Use the shell method to find the volume of the rotated region...

howsockgothap

1. The problem statement, all variables and given/known data
Use the shell method to find the area of the resulting shape when the region bounded by y=4x-x² and y=0 is rotated about the line x=5.


2. Relevant equations
2π ∫ (shell radius)(shell height) dx (from x=a to b)



3. The attempt at a solution
I know the region I am rotating, and I know that h=4x-x²

My problem comes when I try to define the limits of integration and the radius. I don't really understand how to incorporate that the region is being rotated around a line other than the y-axis

Mark44

Have you drawn a sketch of the cross-section of the solid you get? Part of the cross-section is above [0, 4]. What interval is the other part of the cross-section above?

What do you get for the volume of a typical shell?

howsockgothap

the volume of a typical shell is 2pi*r*h... and the cross section of this shape extends from 0 to 4 and then from 6 to 10... I don't see how that really helps. The radius confuses me for this mostly because for every y value there's two x values, so it doesn't seem to make sense to set it up as 5-x=r

Mark44

That's the area of an unrolled shell, not the volume. Also your formula is very general and not specific to your problem.

For the function in your problem, what is r? what is h? And what is the thickness of a typical shell? You don't have that in your formula.

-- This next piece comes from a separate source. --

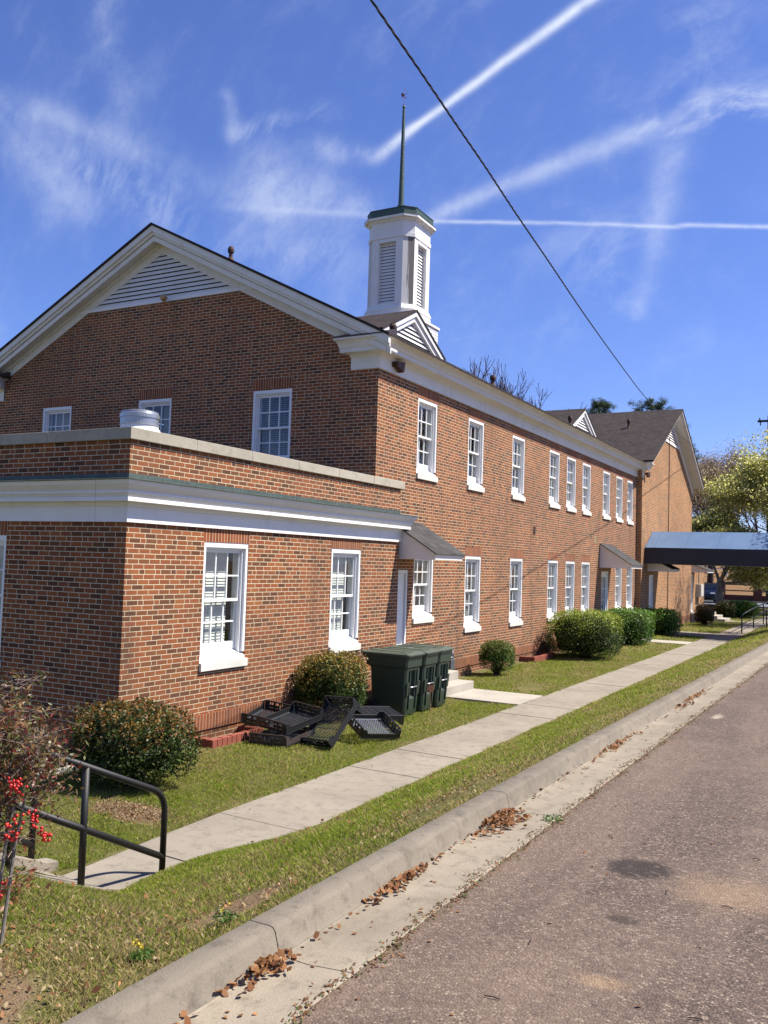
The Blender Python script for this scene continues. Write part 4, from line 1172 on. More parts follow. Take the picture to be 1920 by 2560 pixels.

I would use the interval [6, 10]. That way the radius is r = x - 5, which is a positive number. The cross-section view includes two intervals, but for your integration limits, you need to use only one of them. Each shell has a cross-section that is in [0, 4] and another that is in [6, 10], but it's still only one shell. Again, I would use the interval [6, 10] If you use the interval [0, 4], then r = 5 - x, which is positive for all values of x in [0, 4].

howsockgothap

Oops, yes, my mistake, the area is 2pi*r*h*thickness... if I were using the interval from 0 to 4, I guess I would use 2pi∫(5-x)(4x-x²)dx whereas for the interval from 6 to 10 I would use 2pi∫(x-5)(4x-x²)dx.... does that seem right?

Mark44

Yes, both will work.